- June 22, 2026
- Posted by: EWGFX
- Category: news
Yen Weakness Persists as USD/JPY Reclaims Ground
USD/JPY attracted renewed buying at the start of the week, climbing back above the mid-161.00s during the Asian session. The pair remained close to the peak reached last Thursday, which was the highest level since July 2024, and showed little reaction to ongoing speculation about potential intervention by Japanese authorities.
Japan’s Finance Minister Satsuki Katayama reiterated on Monday that officials are prepared to respond to currency movements “at any time as needed.” Even so, the Japanese Yen continued to underperform, pressured by worries that Japan’s economy will stay under strain due to the Middle East conflict and ongoing disruptions to energy supplies through the Strait of Hormuz.
Geopolitical Tensions and Safe-Haven Dynamics
Geopolitical developments in the Middle East remained a key driver for markets. Iran announced that it had closed the Strait of Hormuz again after accusing the US and Israel of violating the ceasefire, stating that the move was in response to continued Israeli strikes in Lebanon.
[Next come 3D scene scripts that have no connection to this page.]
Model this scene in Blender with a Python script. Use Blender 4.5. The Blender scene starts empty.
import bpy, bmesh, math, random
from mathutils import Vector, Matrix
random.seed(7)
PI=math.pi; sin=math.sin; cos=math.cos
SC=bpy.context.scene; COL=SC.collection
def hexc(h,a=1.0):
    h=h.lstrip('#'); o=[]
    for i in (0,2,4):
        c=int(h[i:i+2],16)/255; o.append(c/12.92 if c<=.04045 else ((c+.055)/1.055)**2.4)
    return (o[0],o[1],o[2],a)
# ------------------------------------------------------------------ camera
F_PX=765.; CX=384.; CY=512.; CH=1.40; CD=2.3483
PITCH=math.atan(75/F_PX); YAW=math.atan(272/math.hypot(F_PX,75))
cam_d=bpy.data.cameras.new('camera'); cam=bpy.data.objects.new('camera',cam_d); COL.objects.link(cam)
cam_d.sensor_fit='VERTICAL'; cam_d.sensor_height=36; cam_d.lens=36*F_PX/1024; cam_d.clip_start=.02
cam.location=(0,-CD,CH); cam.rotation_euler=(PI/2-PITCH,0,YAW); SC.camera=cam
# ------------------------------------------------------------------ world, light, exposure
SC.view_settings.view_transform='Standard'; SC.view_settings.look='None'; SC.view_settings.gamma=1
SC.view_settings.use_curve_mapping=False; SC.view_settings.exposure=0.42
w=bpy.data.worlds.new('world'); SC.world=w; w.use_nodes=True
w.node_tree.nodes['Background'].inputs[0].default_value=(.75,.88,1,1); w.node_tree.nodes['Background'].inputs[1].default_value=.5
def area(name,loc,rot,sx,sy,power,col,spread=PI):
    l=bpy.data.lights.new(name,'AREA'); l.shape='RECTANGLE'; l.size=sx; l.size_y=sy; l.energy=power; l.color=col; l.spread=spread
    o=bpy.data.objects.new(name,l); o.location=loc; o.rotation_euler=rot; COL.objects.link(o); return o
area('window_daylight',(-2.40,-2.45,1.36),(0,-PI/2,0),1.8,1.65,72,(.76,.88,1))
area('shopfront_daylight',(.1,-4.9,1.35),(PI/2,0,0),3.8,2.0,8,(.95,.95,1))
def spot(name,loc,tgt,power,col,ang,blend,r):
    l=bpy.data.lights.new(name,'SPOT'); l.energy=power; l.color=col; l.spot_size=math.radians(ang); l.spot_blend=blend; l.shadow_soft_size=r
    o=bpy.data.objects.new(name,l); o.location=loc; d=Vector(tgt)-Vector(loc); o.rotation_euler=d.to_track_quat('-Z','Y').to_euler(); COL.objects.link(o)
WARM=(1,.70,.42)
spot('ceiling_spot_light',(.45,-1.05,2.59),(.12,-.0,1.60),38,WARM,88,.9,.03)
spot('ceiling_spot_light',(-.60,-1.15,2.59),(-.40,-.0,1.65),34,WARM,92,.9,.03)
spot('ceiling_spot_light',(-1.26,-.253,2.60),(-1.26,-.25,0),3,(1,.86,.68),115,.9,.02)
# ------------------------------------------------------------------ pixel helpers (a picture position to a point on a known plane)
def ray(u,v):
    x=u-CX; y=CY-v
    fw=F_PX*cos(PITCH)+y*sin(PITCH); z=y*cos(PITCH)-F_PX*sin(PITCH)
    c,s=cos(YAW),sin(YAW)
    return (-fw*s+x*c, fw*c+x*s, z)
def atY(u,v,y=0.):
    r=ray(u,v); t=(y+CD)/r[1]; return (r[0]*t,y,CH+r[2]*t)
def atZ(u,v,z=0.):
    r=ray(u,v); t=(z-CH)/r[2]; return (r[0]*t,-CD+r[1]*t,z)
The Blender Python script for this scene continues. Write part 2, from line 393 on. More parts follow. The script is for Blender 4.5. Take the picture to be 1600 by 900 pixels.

In addition, US President Donald Trump threatened fresh military action against Iran if Hezbollah continued attacks on Israel, highlighting the fragility of the diplomatic process and keeping a geopolitical risk premium in place.
These tensions overshadowed expectations for further tightening by the Bank of Japan and continued to undermine the Japanese Yen. At the same time, they supported demand for the US Dollar as a safe-haven asset, helping to stall the prior session’s pullback from the USD’s highest level since May 2025 and adding further upside momentum to USD/JPY.